### Work required
Please give the listing again in its entirety, exactly as written.

(Scene script records)
========================

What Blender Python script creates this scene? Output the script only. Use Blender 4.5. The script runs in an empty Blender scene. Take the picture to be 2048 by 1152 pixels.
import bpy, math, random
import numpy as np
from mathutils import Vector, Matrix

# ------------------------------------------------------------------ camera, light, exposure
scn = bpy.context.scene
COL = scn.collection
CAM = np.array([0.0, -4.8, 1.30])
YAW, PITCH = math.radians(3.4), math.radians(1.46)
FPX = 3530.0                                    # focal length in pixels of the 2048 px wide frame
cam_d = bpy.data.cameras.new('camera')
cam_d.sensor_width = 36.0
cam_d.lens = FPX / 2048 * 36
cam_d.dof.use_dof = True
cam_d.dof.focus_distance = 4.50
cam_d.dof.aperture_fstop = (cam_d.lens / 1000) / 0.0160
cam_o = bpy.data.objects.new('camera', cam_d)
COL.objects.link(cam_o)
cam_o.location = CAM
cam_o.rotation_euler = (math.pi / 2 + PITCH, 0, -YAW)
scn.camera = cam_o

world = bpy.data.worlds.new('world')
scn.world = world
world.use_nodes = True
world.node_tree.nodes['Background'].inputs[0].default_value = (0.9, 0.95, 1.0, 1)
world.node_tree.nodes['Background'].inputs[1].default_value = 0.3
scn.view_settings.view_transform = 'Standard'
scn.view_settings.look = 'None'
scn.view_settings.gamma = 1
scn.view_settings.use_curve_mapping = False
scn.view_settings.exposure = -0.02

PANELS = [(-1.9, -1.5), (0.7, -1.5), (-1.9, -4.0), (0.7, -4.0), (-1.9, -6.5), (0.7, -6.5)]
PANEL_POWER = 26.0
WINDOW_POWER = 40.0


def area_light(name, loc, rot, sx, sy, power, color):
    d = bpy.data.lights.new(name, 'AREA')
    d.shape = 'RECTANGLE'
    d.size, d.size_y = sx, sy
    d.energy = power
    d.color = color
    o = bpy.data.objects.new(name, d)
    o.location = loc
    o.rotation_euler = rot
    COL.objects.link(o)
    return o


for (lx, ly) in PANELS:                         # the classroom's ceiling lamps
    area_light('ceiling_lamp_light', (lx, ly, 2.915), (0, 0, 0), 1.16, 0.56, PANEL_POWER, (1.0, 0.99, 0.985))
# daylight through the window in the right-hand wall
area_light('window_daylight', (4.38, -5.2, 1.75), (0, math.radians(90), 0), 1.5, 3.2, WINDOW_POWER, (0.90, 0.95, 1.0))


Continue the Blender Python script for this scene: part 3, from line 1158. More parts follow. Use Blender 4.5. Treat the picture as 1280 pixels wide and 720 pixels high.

========================

### Response to the task
What Blender Python script creates this scene? Output the script only. Use Blender 4.5. The script runs in an empty Blender scene. Take the picture to be 2048 by 1152 pixels.
import bpy, math, random
import numpy as np
from mathutils import Vector, Matrix

# ------------------------------------------------------------------ camera, light, exposure
scn = bpy.context.scene
COL = scn.collection
CAM = np.array([0.0, -4.8, 1.30])
YAW, PITCH = math.radians(3.4), math.radians(1.46)
FPX = 3530.0                                    # focal length in pixels of the 2048 px wide frame
cam_d = bpy.data.cameras.new('camera')
cam_d.sensor_width = 36.0
cam_d.lens = FPX / 2048 * 36
cam_d.dof.use_dof = True
cam_d.dof.focus_distance = 4.50
cam_d.dof.aperture_fstop = (cam_d.lens / 1000) / 0.0160
cam_o = bpy.data.objects.new('camera', cam_d)
COL.objects.link(cam_o)
cam_o.location = CAM
cam_o.rotation_euler = (math.pi / 2 + PITCH, 0, -YAW)
scn.camera = cam_o

world = bpy.data.worlds.new('world')
scn.world = world
world.use_nodes = True
world.node_tree.nodes['Background'].inputs[0].default_value = (0.9, 0.95, 1.0, 1)
world.node_tree.nodes['Background'].inputs[1].default_value = 0.3
scn.view_settings.view_transform = 'Standard'
scn.view_settings.look = 'None'
scn.view_settings.gamma = 1
scn.view_settings.use_curve_mapping = False
scn.view_settings.exposure = -0.02

PANELS = [(-1.9, -1.5), (0.7, -1.5), (-1.9, -4.0), (0.7, -4.0), (-1.9, -6.5), (0.7, -6.5)]
PANEL_POWER = 26.0
WINDOW_POWER = 40.0


def area_light(name, loc, rot, sx, sy, power, color):
    d = bpy.data.lights.new(name, 'AREA')
    d.shape = 'RECTANGLE'
    d.size, d.size_y = sx, sy
    d.energy = power
    d.color = color
    o = bpy.data.objects.new(name, d)
    o.location = loc
    o.rotation_euler = rot
    COL.objects.link(o)
    return o


for (lx, ly) in PANELS:                         # the classroom's ceiling lamps
    area_light('ceiling_lamp_light', (lx, ly, 2.915), (0, 0, 0), 1.16, 0.56, PANEL_POWER, (1.0, 0.99, 0.985))
# daylight through the window in the right-hand wall
area_light('window_daylight', (4.38, -5.2, 1.75), (0, math.radians(90), 0), 1.5, 3.2, WINDOW_POWER, (0.90, 0.95, 1.0))


Continue the Blender Python script for this scene: part 3, from line 1158. More parts follow. Use Blender 4.5. Treat the picture as 1280 pixels wide and 720 pixels high.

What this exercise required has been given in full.